Tot deze categorie behoren ook de overdrijvingen. Toen het Israëlische leger in 2002 tot militaire actie overging in het vluchtelingenkamp van Jenin na een serie bomaanslagen op Israëlische burgerdoelen, verloren circa 55 Palestijnen het leven. Maar de Palestijnse woordvoerder Saeb Erekat zei dat dit aantal tien of meer keer hoger lag, aldus Gerstenfeld.
Dan zijn er nog valse vergelijkingen. Dat gebeurde bijvoorbeeld toen de Amerikaanse minister van Buitenlandse Zaken, John Kerry, de doden op het Turkse schip de Mavi Marmara in 2010 vergeleek met de slachtoffers van een bomexplosie tijdens de marathon in Boston (VS) van 2013. „Op het schip zaten militanten. Die sneuvelden nadat zij zelf Israëlische mariniers hadden aangevallen. In Boston ging het om onschuldige burgers die door terroristen werden gedood.”

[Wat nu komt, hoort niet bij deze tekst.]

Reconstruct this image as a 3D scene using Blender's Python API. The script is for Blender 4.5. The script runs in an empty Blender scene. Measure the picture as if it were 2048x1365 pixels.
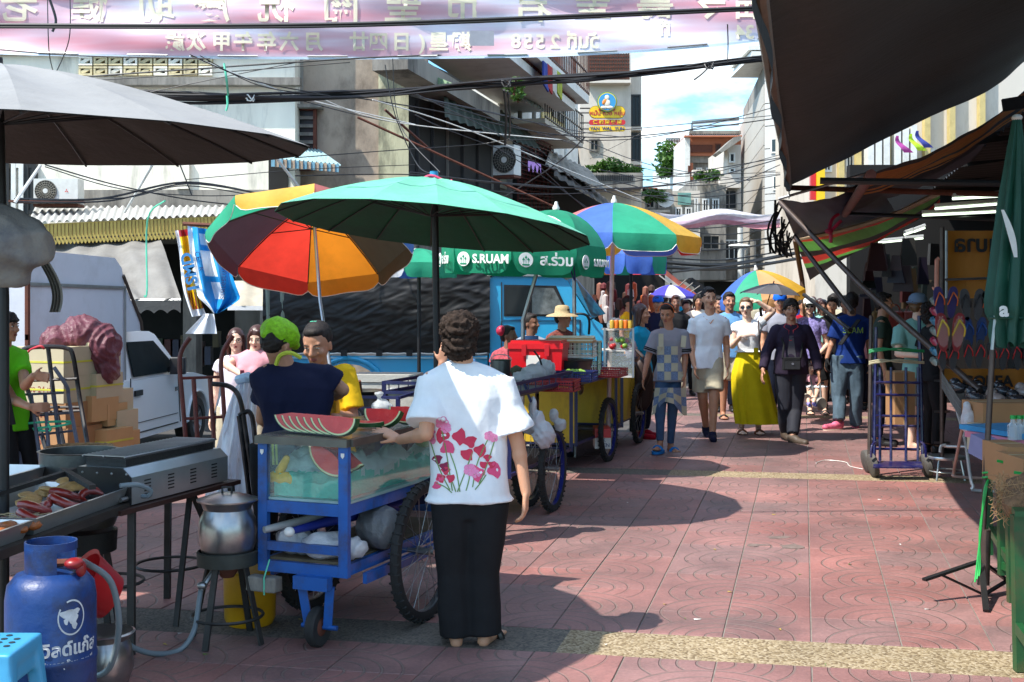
import bpy, math, random
import numpy as np
from mathutils import Vector, Matrix, noise
random.seed(7); np.random.seed(7)
F=2500.; CH=1.62; HY=593.; CX=1024.
# ---------------------------------------------------------------- camera, world, sun, exposure
S=bpy.context.scene
cd=bpy.data.cameras.new('camera'); cam=bpy.data.objects.new('camera',cd); S.collection.objects.link(cam)
cam.location=(0,0,CH); cam.rotation_euler=(math.pi/2,0,0)
cd.sensor_width=36; cd.lens=F/2048*36; cd.shift_y=-89.5/2048; cd.clip_start=.1; cd.clip_end=3000
S.camera=cam
SUN=Vector((.60,.34,-1.0)).normalized()
wd=bpy.data.worlds.new('World'); S.world=wd; wd.use_nodes=True
nt=wd.node_tree; nt.nodes.clear()
def nd(t,ty,**k):
    n=t.nodes.new(ty)
    for a,b in k.items():
        if a[0]=='_': n.inputs[a[1:]].default_value=b
        else: setattr(n,a,b)
    return n
sky=nd(nt,'ShaderNodeTexSky',sky_type='NISHITA',sun_disc=False)
el=math.asin(-SUN.z); sky.sun_elevation=el; sky.sun_rotation=math.atan2(-SUN.x,-SUN.y)
sky.air_density=1.1; sky.dust_density=.7; sky.ozone_density=1.0
tc=nd(nt,'ShaderNodeTexCoord'); mp=nd(nt,'ShaderNodeMapping'); mp.inputs['Scale'].default_value=(1,1,2.6)
ns=nd(nt,'ShaderNodeTexNoise',_Scale=4.2,_Detail=8.,_Roughness=.58)
rp=nd(nt,'ShaderNodeValToRGB'); rp.color_ramp.elements[0].position=.47; rp.color_ramp.elements[1].position=.62
mx=nd(nt,'ShaderNodeMix',data_type='RGBA'); mx.inputs[7].default_value=(5.4,5.7,5.8,1)
bg=nd(nt,'ShaderNodeBackground',_Strength=.15); wo=nd(nt,'ShaderNodeOutputWorld')
L=nt.links.new
L(tc.outputs['Generated'],mp.inputs[0]); L(mp.outputs[0],ns.inputs['Vector']); L(ns.outputs['Fac'],rp.inputs[0])
L(rp.outputs[0],mx.inputs[0]); L(sky.outputs[0],mx.inputs[6]); tnt=nd(nt,'ShaderNodeMix',data_type='RGBA',blend_type='MULTIPLY'); tnt.inputs[0].default_value=1; tnt.inputs[7].default_value=(.44,.74,.92,1); L(sky.outputs[0],tnt.inputs[6]); L(tnt.outputs[2],mx.inputs[6]); L(mx.outputs[2],bg.inputs[0]); L(bg.outputs[0],wo.inputs[0])
sd=bpy.data.lights.new('sun','SUN'); sd.energy=3.3; sd.angle=math.radians(.55); sd.color=(1,.96,.89)
so=bpy.data.objects.new('sun',sd); S.collection.objects.link(so)
so.rotation_euler=SUN.to_track_quat('-Z','Y').to_euler()
S.view_settings.view_transform='Standard'; S.view_settings.look='None'; S.view_settings.exposure=1.24; S.view_settings.gamma=1
S.view_settings.use_curve_mapping=False
S.cycles.max_bounces=8; S.cycles.transparent_max_bounces=12; S.cycles.use_denoising=True
S.cycles.caustics_reflective=False; S.cycles.caustics_refractive=False
# ---------------------------------------------------------------- helpers
TS=bpy.data.scenes.new('work')   # scratch scene for evaluating modifiers and text quickly; removed at the end
def evalmesh(o):
    TS.collection.objects.link(o)
    with bpy.context.temp_override(scene=TS,view_layer=TS.view_layers[0]): dg=bpy.context.evaluated_depsgraph_get(); dg.update(); me=bpy.data.meshes.new_from_object(o.evaluated_get(dg))
    bpy.data.objects.remove(o); return me
def W(px,py,D): return Vector(((px-CX)/F*D, D, CH-(py-HY)/F*D))
def G(px,py,z=0.): D=(CH-z)*F/(py-HY); return Vector(((px-CX)/F*D,D,z))
def V(*a): return Vector(a)
def rz(a): return Matrix.Rotation(a,3,'Z')
TH=math.radians(13.15)
SV=Vector((math.sin(TH),math.cos(TH),0)); SU=Vector((math.cos(TH),-math.sin(TH),0))   # street axes
def ST(u,v,z=0.): return SU*u+SV*v+Vector((0,0,z))
ORG={}
def frame(d,up=None):
    d=Vector(d).normalized(); up=Vector(up) if up is not None else Vector((0,0,1))
    if abs(d.dot(up.normalized()))>.98: up=Vector((0,1,0)) if abs(d.y)<.9 else Vector((1,0,0))
    x=d.cross(up).normalized(); y=x.cross(d).normalized()
    return x,y,d
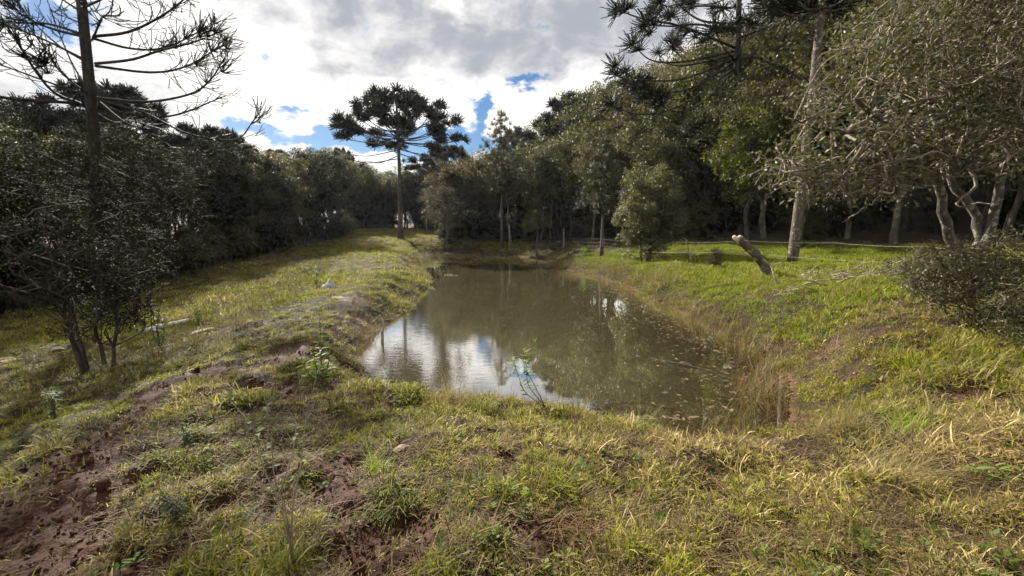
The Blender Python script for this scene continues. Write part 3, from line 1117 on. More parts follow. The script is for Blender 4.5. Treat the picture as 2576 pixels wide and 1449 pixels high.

Gerstenfeld gelooft niet dat een vredesregeling tussen Israël en de Palestijnen deze selectieve verontwaardiging zal veranderen. „In 1993 tekenden Israël en de Palestijnse Bevrijdingsbeweging (PLO) een overeenkomst. De anti-Israëlstemming in de Verenigde Naties veranderde niet. De Europese landen steunden de Arabische moties tegen Israël net zo goed als daarvoor.”
Precies zo ging het ook na de Israëlische terugtrekking van het uit de Gazastrook in 2005. Premier Sharon ontmantelde de nederzettingen. Gerstenfeld: „Dat was een domme beslissing. Mijn collega’s in het Jerusalem Center for Public Affairs schreven van tevoren dat er een terreurorganisatie aan de macht zou komen. En dat gebeurde ook.
Maar nu Israël tegen Hamas strijdt, krijgt het precies dezelfde kritiek over zich heen als vóór de terugtrekking. Iedere concessie die Israël doet, is verkeerd. Mocht er een akkoord tussen Israël en de Palestijnen komen, dan kan de kritiek enige tijd afzwakken, maar zal blijven bestaan. Het antisemitisme is immers onderdeel van de Europese cultuur.”
Gerstenfeld wijst ook op het handvest van Hamas. Daarin staat dat de oordeelsdag niet komt voordat de moslims de Joden hebben gedood. „Hamas verschilt maar in één opzicht van de nazi’s”, stelt hij. „De nazi’s streden tegen de Joden in de naam van Hitler, Hamas doet het in de naam van de islam. En dit is dus de partij die onder Palestijnen de meeste stemmen kreeg bij parlementaire verkiezingen.”
Propagandastrijd is oorlog geworden
Het debat rond Israël heeft zich de laatste decennia ontwikkeld tot een propagandaoorlog, zo stelt Manfred Gerstenfeld aan het eind van zijn boek ”The War of a Million Cuts” (uitg. Jerusalem Center for Public Affairs).
De Arabische propaganda is erin geslaagd het Palestijns-Israëlische conflict wereldwijd tot een van de belangrijkste geopolitieke kwesties te maken. Dat is prettig voor de Arabische en islamitische wereld. Bovendien leidt het de aandacht af van de misdadige praktijken die dagelijks op hun eigen grondgebied plaatsvinden.
Daarbij hoeft men maar te denken aan de 1 miljoen à 1,5 miljoen doden in de oorlog tussen Irak en Iran in de jaren tachtig. Daar kunnen honderdduizenden doden in Syrië en Irak aan toegevoegd worden, alsmede de miljoenen vluchtelingen vanwege het conflict in die landen. Verder zijn er grote problemen met de moslims in Jemen, Sudan, Afghanistan, Iran, Pakistan, Libië, Nigeria en vele andere landen.
Het is volgens Gerstenfeld duidelijk dat de problemen in de moslimwereld en de bedreigingen die daardoor ontstaan voor de wereld de belangrijkste geopolitieke kwesties zijn. Toch ziet het Westen dat niet.
Maar ook Israël faalt, zegt Gerstenfeld. Het betaalt een zware prijs voor zijn onkundigheid in deze propagandaoorlog. Het land dient volgens hem een agentschap op te zetten dat deze oorlog analyseert en wereldwijd een tegenoffensief inzet.